▶ [Data block]
+ + + + + + +
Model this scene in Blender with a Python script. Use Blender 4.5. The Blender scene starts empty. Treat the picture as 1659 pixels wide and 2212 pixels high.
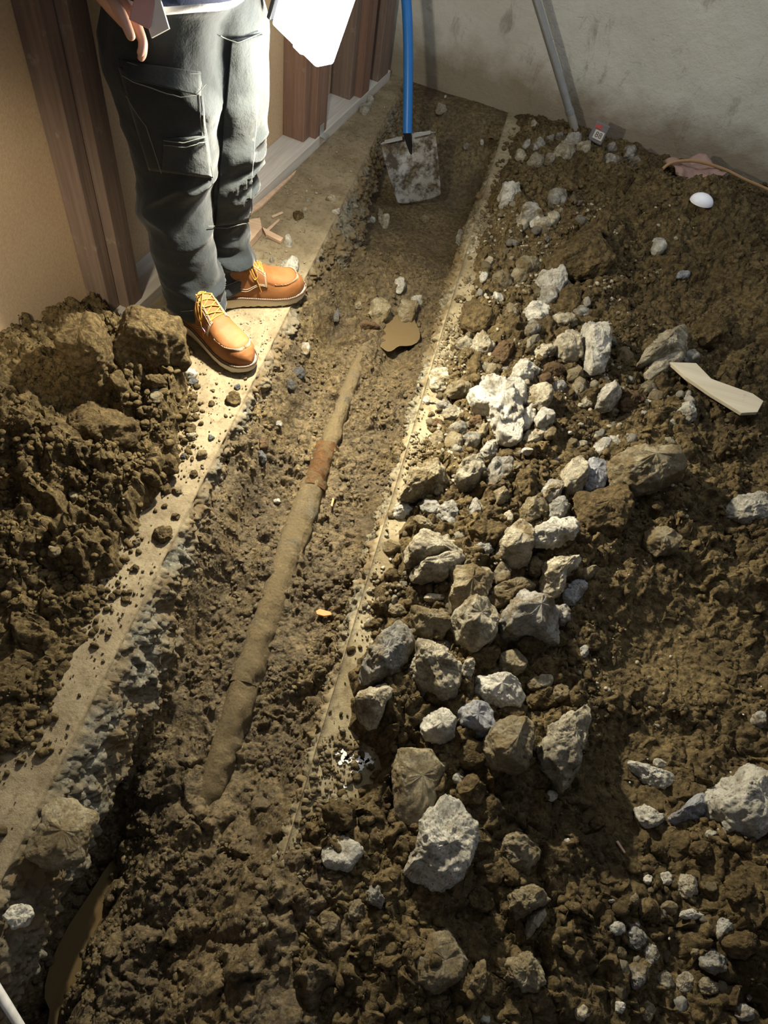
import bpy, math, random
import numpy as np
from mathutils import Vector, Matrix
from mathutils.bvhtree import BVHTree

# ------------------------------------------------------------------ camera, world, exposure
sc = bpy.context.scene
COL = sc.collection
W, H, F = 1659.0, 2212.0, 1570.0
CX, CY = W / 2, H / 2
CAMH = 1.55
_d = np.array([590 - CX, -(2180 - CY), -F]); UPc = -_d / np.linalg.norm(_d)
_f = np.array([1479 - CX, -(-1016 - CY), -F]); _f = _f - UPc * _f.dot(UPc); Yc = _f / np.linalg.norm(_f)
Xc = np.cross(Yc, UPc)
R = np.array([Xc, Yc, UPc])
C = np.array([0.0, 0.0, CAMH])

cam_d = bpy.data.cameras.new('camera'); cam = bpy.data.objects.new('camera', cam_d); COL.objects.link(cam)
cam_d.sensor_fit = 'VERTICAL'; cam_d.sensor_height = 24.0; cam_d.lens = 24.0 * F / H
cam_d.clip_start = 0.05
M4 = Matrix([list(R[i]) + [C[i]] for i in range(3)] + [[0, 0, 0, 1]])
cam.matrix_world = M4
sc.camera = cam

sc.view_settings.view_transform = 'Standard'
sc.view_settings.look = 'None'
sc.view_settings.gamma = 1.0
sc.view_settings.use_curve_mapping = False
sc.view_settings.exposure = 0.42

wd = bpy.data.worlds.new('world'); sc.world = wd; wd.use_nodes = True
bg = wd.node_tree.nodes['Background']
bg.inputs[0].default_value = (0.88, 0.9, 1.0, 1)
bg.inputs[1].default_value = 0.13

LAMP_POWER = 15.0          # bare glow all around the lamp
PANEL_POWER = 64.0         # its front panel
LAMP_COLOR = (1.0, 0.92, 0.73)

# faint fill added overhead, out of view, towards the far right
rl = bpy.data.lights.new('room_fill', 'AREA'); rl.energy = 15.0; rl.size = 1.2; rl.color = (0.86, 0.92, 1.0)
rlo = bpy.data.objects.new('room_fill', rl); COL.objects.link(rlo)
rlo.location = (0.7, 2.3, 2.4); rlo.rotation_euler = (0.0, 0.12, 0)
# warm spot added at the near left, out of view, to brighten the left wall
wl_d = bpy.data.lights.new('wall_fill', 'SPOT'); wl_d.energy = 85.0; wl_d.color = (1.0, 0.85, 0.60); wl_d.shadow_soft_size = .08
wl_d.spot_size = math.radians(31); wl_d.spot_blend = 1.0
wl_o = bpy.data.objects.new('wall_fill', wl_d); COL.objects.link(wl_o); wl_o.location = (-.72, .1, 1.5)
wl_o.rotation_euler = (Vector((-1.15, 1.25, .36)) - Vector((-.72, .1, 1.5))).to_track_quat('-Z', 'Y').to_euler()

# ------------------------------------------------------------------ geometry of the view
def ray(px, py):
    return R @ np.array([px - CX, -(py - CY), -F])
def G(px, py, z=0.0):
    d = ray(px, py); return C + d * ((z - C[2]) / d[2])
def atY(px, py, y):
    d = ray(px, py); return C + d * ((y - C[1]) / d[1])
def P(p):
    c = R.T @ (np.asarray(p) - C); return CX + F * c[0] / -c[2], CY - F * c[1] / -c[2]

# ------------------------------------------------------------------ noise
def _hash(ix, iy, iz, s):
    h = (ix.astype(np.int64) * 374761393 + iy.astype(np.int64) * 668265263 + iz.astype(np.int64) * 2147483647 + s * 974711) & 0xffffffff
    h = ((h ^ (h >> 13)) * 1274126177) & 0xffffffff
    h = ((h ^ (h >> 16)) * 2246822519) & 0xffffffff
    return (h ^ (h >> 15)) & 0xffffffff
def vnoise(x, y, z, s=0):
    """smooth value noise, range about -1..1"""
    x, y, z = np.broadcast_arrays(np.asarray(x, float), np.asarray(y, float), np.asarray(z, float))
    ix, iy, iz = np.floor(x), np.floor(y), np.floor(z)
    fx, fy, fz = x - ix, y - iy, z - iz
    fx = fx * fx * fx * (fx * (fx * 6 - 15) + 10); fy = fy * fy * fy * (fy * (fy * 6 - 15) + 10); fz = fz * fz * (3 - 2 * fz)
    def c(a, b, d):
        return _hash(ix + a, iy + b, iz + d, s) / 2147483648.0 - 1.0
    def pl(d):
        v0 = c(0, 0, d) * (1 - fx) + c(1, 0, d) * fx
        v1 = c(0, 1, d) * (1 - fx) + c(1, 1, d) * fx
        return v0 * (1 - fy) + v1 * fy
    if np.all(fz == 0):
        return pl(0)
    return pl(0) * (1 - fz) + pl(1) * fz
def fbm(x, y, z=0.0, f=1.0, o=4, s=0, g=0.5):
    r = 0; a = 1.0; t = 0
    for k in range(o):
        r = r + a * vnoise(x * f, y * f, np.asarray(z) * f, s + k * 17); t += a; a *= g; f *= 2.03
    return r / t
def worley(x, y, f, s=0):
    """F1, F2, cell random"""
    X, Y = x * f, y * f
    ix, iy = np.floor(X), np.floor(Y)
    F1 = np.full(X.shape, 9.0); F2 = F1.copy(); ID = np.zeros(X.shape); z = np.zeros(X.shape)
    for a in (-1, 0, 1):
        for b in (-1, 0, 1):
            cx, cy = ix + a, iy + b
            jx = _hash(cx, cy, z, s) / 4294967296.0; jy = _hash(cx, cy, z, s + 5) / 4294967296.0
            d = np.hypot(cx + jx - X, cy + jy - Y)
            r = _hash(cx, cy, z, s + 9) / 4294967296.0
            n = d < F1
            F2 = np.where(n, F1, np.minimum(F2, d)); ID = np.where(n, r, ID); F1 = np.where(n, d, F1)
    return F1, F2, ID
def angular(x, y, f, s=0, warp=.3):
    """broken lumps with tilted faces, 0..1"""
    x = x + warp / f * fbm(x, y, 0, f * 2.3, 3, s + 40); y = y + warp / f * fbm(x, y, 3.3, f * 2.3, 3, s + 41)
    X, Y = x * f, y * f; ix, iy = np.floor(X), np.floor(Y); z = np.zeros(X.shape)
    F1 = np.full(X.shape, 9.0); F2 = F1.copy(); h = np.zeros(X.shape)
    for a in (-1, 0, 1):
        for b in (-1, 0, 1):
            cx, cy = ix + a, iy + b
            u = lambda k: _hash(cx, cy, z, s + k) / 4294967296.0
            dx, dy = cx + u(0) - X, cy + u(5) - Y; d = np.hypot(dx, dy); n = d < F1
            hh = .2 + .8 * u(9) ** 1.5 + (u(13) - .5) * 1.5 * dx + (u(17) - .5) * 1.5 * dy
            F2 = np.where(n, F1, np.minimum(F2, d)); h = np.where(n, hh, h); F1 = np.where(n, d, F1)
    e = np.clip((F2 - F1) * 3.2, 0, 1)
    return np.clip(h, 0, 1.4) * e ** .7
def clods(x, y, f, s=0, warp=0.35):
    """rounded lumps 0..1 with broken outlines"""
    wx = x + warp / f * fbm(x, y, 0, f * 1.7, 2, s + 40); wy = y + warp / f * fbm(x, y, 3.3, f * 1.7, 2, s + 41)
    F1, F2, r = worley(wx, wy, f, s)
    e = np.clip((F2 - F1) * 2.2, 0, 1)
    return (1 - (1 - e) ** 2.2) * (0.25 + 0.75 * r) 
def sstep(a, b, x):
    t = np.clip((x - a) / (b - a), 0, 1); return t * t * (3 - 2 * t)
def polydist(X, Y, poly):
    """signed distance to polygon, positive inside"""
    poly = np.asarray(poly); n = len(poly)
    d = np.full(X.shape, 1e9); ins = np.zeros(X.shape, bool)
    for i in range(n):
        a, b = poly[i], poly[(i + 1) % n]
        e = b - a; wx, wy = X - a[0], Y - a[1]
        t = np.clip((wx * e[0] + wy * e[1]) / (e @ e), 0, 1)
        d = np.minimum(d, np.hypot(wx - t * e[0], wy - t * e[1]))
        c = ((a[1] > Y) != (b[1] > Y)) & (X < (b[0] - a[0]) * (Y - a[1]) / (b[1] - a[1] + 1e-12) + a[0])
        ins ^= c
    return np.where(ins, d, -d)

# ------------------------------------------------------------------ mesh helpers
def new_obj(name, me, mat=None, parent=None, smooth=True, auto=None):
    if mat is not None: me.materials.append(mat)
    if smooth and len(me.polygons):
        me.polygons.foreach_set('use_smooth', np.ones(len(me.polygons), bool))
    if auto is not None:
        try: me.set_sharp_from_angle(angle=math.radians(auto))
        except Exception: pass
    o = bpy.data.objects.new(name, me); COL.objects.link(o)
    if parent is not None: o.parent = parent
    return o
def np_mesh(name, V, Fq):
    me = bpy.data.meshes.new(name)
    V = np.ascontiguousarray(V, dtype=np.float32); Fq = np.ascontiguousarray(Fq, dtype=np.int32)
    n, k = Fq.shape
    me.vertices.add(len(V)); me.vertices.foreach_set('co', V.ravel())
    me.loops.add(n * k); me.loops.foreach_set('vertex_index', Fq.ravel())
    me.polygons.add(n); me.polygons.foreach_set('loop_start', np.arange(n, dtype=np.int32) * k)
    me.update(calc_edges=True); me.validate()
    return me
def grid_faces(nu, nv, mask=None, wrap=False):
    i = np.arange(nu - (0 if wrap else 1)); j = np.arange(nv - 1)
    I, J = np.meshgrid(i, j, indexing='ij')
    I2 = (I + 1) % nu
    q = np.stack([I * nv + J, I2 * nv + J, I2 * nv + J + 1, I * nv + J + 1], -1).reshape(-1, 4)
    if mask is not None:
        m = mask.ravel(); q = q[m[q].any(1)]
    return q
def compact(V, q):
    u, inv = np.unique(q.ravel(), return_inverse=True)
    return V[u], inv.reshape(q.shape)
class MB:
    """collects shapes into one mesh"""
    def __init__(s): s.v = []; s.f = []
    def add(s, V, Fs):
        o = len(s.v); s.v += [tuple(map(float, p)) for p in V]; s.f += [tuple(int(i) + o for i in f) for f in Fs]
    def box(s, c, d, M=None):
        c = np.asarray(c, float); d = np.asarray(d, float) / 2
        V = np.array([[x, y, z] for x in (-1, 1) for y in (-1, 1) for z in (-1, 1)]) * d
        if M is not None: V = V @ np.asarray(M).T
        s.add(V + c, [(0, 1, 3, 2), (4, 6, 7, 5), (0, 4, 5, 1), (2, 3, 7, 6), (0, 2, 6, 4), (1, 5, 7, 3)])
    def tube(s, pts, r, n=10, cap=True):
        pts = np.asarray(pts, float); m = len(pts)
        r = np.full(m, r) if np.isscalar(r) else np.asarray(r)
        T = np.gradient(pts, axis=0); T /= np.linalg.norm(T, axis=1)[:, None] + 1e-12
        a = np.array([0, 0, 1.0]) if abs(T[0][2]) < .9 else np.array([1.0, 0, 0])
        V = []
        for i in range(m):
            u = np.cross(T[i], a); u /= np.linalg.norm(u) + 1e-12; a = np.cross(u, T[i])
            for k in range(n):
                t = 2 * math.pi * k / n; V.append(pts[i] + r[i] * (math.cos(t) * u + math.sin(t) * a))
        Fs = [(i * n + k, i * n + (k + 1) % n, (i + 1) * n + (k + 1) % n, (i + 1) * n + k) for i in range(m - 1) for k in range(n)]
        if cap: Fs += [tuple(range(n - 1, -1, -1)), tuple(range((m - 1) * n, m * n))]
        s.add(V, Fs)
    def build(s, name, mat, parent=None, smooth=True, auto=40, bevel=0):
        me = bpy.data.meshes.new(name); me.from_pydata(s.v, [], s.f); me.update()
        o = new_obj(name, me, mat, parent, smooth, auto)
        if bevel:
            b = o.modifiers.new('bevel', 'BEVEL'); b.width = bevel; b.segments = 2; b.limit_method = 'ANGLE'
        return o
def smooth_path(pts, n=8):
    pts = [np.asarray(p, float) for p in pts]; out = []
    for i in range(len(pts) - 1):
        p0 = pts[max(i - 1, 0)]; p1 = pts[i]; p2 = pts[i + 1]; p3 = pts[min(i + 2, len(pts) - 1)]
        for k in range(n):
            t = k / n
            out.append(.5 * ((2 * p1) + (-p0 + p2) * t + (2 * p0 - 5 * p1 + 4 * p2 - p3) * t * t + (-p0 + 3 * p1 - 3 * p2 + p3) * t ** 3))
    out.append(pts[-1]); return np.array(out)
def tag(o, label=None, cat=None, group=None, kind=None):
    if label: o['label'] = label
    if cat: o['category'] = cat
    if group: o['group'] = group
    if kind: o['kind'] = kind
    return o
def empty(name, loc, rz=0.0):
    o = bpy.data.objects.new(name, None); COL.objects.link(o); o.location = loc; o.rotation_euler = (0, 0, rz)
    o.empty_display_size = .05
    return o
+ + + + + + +
▶ [Task statement] Every line from the top of the material above through the line with "sc.view_settings.exposure = 0.42" should be duplicated exactly, please; leave out the pictures.

▶ [Task answer]
Model this scene in Blender with a Python script. Use Blender 4.5. The Blender scene starts empty. Treat the picture as 1659 pixels wide and 2212 pixels high.
import bpy, math, random
import numpy as np
from mathutils import Vector, Matrix
from mathutils.bvhtree import BVHTree

# ------------------------------------------------------------------ camera, world, exposure
sc = bpy.context.scene
COL = sc.collection
W, H, F = 1659.0, 2212.0, 1570.0
CX, CY = W / 2, H / 2
CAMH = 1.55
_d = np.array([590 - CX, -(2180 - CY), -F]); UPc = -_d / np.linalg.norm(_d)
_f = np.array([1479 - CX, -(-1016 - CY), -F]); _f = _f - UPc * _f.dot(UPc); Yc = _f / np.linalg.norm(_f)
Xc = np.cross(Yc, UPc)
R = np.array([Xc, Yc, UPc])
C = np.array([0.0, 0.0, CAMH])

cam_d = bpy.data.cameras.new('camera'); cam = bpy.data.objects.new('camera', cam_d); COL.objects.link(cam)
cam_d.sensor_fit = 'VERTICAL'; cam_d.sensor_height = 24.0; cam_d.lens = 24.0 * F / H
cam_d.clip_start = 0.05
M4 = Matrix([list(R[i]) + [C[i]] for i in range(3)] + [[0, 0, 0, 1]])
cam.matrix_world = M4
sc.camera = cam

sc.view_settings.view_transform = 'Standard'
sc.view_settings.look = 'None'
sc.view_settings.gamma = 1.0
sc.view_settings.use_curve_mapping = False
sc.view_settings.exposure = 0.42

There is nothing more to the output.